Outre le fait que la transmission du patrimoine par donation ou succession est particulièrement imposée dans ces deux pays, la plus-value, non purgée par la mutation à titre gratuit (sauf en matière de succession en Espagne) et qui serait réalisée lors d'une transmission ultérieure à titre onéreux des biens ainsi reçus par le cédant, se trouverait alors significativement taxée.

En Suède, les plus-values sont en effet taxées selon un barème progressif dont le taux marginal est de 30 %. En Espagne, où seule la succession permet de purger la plus-value latente, les plus-values sont également taxées selon un barème progressif dont le taux varie de 15 à 39,6 % au niveau étatique et de 3 à 8,40 % au niveau régional.

Par ailleurs, à cette imposition prélevée aussi bien sur la mutation à titre gratuit que sur celle à titre onéreux s'ajoute en Espagne l'impôt sur la fortune.

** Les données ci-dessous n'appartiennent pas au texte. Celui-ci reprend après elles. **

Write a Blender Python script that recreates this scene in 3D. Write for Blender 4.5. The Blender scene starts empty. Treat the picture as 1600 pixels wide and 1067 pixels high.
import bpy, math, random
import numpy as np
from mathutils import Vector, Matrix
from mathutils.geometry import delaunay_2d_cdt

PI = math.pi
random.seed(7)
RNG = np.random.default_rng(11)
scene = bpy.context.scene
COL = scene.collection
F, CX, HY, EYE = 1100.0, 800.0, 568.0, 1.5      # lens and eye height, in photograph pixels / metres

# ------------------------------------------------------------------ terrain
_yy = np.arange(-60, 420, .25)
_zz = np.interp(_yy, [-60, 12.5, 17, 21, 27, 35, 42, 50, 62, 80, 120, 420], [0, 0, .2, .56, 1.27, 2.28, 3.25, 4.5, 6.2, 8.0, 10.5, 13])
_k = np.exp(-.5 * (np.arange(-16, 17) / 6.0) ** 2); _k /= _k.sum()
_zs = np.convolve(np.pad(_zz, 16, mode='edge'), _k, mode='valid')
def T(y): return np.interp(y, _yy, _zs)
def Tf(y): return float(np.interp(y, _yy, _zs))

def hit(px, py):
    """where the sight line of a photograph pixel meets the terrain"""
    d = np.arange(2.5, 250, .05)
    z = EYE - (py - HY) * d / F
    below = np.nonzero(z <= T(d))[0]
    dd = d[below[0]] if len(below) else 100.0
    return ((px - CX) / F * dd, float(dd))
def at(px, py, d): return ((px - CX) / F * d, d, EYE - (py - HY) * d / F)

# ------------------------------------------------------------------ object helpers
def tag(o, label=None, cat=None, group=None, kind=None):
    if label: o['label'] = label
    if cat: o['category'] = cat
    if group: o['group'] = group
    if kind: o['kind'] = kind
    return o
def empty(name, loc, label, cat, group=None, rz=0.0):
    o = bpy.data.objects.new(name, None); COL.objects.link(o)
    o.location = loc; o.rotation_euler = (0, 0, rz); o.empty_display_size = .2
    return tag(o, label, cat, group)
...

Sous réserve de certaines exonérations, notamment s'agissant des biens professionnels, le seuil d'imposition est de 167.129 euros et le taux correspondant de 0,2%. La tranche marginale d'imposition, taxée au taux de 2,5%, est atteinte au-delà de 10.695.996 euros.

S'agissant encore de l'Espagne, il est à noter que le régime décrit précédemment est celui applicable sur la majorité du territoire. Cependant, en raison de l'autonomie législative des régions espagnoles (« Communidades Autonomas »), les règles applicables peuvent varier sensiblement d'une région à l'autre et notamment, en Catalogne, en Navarre et dans le Pays Basque. En Navarre par exemple, les successions au profit des descendants en ligne directe sont totalement exonérées.

* 55 Majoré de 1.080 euros (10.000 CS) par enfant mineur et par année jusqu'à 18 ans.

* 56 Majoré de 3.991 euros par enfant mineur et par année jusqu'à 21 ans, sans toutefois pouvoir excéder 47.859 euros.

* 57 Il convient en outre de noter que la part du conjoint défunt dévolue au conjoint survivant sera alors de nouveau taxée entre les mains des descendants comme si elle avait appartenue en propre au conjoint survivant, i.e., sans pouvoir ainsi bénéficier deux fois des abattements ni bénéficier de la progressivité du barème.